2. to free union leaders Muchtar Pakpahan and Amosi whose “crimes” are their defence of the right of Indonesian workers.
We firmly believe that the ethical concerns which have guided America’s foreign policy in relation to other countries extend also to Indonesia, and thus we deposit great hope in the decisive influence which the United States of America is able to bring to bear in realizing a solution to the East Timor case which constitutes a flagrant violation of universal principles of International Law.
Jakarta, 12 November 1994
With the highest consideration,
On behalf of East Timorese Student,
On behalf of East Timorese Workers.
VII. 13 de Novembro
Houve negociações entre embaixada americana e embaixada de Santa Sé para nos tirarem de lá ou tentativas de nos conseguirem transferir. Pareceu-me que a América não quis manchar o bom relacionamento com Jakarta com a nossa acção antes da chegada do seu presidente e pretendeu, por isso, encontrar uma solução envolvendo outras embaixadas. Regeitamos simplesmente este facto.
Com levantamento dos nossos colegas em Timor deram-nos um grande ânimo.
Demos entender, na conferência de imprensa que seguiu, que a nossa intenção era entregar a petição pessoalmente ao Presidente Bill Clinton ou ao seu secretário estado Warren Christopher.
A possibilidade do nosso desejo de se encontrar pessoalmente com presidente e ou com o seu secretário de estado estava fora de questão.
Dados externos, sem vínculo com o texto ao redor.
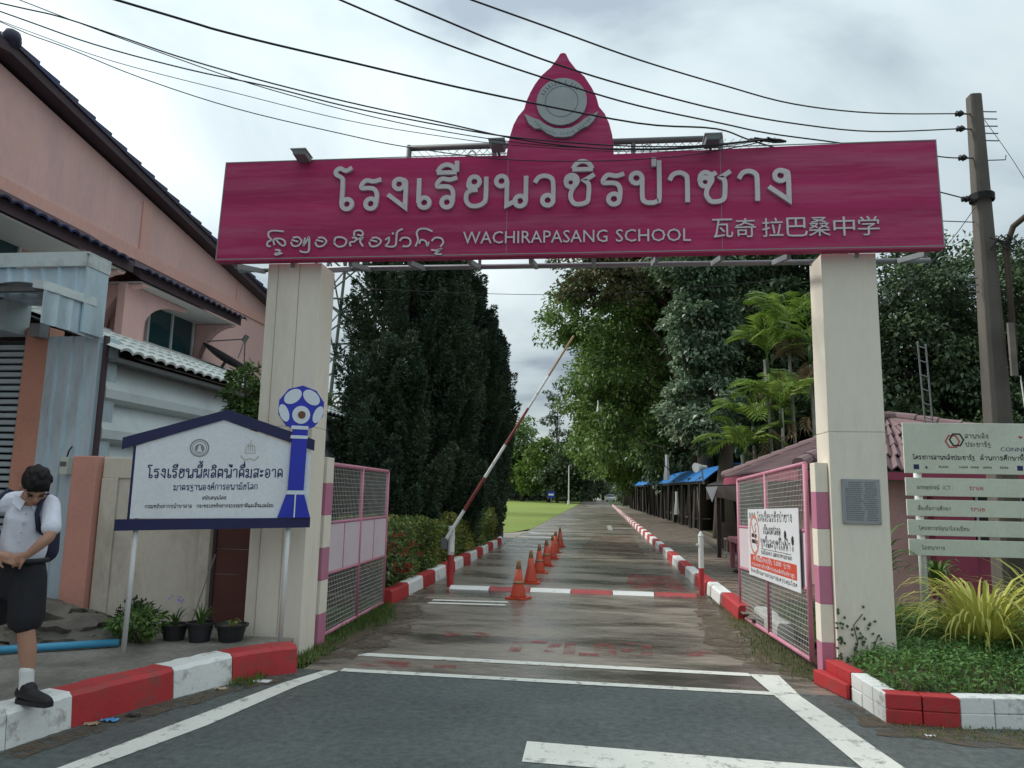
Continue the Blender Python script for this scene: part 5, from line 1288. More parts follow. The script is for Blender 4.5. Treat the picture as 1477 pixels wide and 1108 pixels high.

Mas o embaixador Robert L. Barry estava disponível para transportar a nossa petição ao presidente.
Se não estou em erro, não entregamos logo a petição naquele dia. Só entregamos ao embaixador uns dias depois.
A nossa rotina era reunir-se antes de falar com imprensa, contar anedotas para ocupar o tempo e sentar a espera que haja alguma novidade antes de voltar reunir para tomar medidas a seguir.